The bank is known for its unwavering commitment to this community, whether it’s in donations to a good cause or supporting new ventures.

“It’s very important to me and it’s very important to our organization. We expect our employees to participate in the community and we’re also going to help with those donations in the community as they need them,” he says.

“You need manpower, but you also need funds from time to time, and we’re very centered on giving back to the community. We do an awful lot – but we live here too, you know?”

Believing a strong bank that’s willing to support the community is of huge importance to a town, providing that benefit has always been Durfee’s driving force. He is also deeply grateful that his career has given him the chance to get to know so many of the people around him.

“And it allowed me to get on some different banking boards, and I got to go to D.C. and lots of different places, so I got some benefits out of it, some travel and stuff that I maybe wouldn’t otherwise have gotten to do,” he smiles.

“We also have a great staff of people here and we’ve had great people over the years. We’ve had many who have been here 25, 30 or 35 years and then retired – we’ve had three of them that I knew who went 40 years.”

Of course, he continues, banking does have its challenges and there will always be times when things don’t go so well.

“I’ve had some customers who have had to liquidate and sell and that’s the worst part of the job because you know the people so well and, when something doesn’t go right, you feel it as bad as they feel it. They may not think that, but truthfully we do – it hurts here too,” he says.

The bank has always tried to help its customers through difficulties, he says, and he feels it has done that well in the majority of cases – to the point that many people in the community never knew the customer was having issues.
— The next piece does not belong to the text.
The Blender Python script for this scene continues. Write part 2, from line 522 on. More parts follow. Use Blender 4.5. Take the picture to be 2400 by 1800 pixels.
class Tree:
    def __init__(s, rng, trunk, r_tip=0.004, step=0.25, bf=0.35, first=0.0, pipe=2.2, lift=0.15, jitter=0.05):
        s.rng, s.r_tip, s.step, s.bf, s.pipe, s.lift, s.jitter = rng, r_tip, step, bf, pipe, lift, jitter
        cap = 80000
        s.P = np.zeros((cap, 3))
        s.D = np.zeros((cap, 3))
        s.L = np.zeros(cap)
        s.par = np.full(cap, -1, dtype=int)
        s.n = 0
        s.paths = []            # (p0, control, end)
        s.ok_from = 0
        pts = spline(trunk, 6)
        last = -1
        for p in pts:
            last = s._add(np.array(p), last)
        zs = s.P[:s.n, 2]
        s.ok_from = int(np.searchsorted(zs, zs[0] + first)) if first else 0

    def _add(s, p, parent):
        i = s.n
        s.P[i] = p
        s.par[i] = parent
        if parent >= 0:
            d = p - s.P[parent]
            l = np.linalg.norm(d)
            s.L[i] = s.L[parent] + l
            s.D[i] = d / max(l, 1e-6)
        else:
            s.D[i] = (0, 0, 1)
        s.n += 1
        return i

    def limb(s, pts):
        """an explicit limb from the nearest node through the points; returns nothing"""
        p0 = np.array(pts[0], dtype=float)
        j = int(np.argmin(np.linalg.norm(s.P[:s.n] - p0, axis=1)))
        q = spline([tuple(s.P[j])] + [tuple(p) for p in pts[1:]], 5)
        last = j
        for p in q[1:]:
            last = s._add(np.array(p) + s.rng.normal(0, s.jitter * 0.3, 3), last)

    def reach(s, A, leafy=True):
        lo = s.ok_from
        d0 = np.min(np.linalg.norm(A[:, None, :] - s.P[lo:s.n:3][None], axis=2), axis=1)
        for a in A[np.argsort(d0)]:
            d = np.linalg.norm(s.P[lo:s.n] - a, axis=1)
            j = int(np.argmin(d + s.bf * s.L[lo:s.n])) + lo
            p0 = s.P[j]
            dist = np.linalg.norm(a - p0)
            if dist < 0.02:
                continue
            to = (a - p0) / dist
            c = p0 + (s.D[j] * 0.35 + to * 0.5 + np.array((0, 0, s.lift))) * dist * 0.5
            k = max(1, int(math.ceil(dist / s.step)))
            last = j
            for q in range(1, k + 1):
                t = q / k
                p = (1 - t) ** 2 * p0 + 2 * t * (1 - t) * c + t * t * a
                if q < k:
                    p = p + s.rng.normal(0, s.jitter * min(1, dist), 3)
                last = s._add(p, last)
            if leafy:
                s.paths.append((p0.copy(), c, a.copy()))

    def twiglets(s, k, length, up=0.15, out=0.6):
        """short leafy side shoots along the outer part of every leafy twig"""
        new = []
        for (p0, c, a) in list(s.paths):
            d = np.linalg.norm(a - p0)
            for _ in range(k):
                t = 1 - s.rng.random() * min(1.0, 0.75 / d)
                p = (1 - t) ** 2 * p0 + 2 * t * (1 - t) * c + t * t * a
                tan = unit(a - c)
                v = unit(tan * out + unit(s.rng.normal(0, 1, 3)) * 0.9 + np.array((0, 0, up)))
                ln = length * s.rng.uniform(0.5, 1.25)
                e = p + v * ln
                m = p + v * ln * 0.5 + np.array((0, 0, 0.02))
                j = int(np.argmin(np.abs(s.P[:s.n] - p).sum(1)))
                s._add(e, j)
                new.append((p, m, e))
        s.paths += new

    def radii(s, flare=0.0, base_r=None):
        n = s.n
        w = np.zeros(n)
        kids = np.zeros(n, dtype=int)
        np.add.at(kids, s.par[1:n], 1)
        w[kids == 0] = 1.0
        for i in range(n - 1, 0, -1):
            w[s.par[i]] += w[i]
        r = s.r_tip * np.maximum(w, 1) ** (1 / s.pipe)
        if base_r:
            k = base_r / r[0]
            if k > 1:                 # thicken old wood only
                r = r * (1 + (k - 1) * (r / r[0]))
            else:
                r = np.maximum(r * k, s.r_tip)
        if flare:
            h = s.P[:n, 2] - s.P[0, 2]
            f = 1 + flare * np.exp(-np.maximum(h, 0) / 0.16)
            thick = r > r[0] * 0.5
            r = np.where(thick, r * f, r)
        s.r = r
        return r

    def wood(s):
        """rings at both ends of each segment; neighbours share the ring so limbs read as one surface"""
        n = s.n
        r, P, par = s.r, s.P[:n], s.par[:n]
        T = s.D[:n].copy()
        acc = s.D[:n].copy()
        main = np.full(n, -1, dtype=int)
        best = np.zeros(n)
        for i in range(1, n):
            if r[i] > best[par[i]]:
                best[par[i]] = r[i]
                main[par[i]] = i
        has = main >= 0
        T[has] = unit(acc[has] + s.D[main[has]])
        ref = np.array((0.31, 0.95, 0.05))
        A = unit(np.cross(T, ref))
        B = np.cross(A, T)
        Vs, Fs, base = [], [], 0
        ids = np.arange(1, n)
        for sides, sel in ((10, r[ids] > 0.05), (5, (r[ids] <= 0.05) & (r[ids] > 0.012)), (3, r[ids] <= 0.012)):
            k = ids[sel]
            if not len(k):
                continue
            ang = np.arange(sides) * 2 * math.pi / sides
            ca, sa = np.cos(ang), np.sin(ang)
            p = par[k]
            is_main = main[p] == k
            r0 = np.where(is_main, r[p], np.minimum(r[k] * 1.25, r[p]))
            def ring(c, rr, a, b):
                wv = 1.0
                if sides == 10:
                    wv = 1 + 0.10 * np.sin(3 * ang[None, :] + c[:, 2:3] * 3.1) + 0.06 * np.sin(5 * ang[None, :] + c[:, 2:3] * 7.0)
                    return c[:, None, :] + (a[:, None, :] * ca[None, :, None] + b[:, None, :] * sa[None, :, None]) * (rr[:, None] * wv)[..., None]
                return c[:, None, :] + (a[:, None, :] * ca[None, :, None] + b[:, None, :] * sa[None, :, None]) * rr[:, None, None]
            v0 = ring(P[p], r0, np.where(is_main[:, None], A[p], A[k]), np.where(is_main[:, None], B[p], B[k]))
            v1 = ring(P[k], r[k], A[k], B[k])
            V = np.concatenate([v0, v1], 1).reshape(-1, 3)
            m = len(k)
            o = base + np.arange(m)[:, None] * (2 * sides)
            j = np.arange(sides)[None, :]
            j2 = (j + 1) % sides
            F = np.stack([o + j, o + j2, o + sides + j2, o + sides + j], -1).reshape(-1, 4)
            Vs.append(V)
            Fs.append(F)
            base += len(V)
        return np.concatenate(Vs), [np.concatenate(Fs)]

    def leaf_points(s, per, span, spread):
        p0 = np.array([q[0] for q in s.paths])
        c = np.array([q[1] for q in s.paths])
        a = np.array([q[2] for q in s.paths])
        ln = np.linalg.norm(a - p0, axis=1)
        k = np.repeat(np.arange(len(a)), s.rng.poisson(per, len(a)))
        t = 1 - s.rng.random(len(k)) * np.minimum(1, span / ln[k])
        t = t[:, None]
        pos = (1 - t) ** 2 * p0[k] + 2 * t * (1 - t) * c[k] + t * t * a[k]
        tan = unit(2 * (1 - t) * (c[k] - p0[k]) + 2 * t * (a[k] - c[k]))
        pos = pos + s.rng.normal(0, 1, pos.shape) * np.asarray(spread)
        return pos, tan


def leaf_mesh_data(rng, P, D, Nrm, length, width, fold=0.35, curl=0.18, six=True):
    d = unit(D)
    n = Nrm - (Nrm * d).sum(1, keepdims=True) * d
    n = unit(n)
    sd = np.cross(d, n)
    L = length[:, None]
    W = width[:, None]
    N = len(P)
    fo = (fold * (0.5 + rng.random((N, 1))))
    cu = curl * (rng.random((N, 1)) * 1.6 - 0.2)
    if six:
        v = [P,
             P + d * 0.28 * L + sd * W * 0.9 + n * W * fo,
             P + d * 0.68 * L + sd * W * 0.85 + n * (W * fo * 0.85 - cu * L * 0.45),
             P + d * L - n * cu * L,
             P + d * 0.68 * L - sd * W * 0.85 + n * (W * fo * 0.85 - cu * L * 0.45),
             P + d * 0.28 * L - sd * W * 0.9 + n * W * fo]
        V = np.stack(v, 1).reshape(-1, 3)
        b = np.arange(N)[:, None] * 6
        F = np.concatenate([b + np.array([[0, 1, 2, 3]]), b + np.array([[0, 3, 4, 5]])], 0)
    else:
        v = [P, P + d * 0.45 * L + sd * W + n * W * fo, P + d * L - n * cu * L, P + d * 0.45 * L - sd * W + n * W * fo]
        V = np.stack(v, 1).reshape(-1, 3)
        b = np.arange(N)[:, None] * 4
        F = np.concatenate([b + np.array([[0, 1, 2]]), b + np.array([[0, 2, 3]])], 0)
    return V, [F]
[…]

“They maybe knew they sold their business or retired or whatever, but people never knew the underlying reasons, so they could keep their pride and move on,” he says.

“Sometimes you can’t avoid some of those things, but I pride myself on not having a lot of foreclosures because you can usually sit down and work with the people and get something figured out. It just keeps it a little more low key for them, it’s not as embarrassing for everyone involved.”

For the next two years, Durfee plans to do nothing but play.

“My wife and I are going to play some golf and do some things and figure out how much time we want to spend doing what and get that balance figured out – and then I’ll be back volunteering or doing something, I’m sure. At this point, I just want to take a break and catch my breath,” he says.

As he bids farewell to his familiar corner office, Durfee wishes the community the very best.

“I want to thank them all for their support of us. I appreciate their relationships and as customers and I wish them all well, I really do,” he says.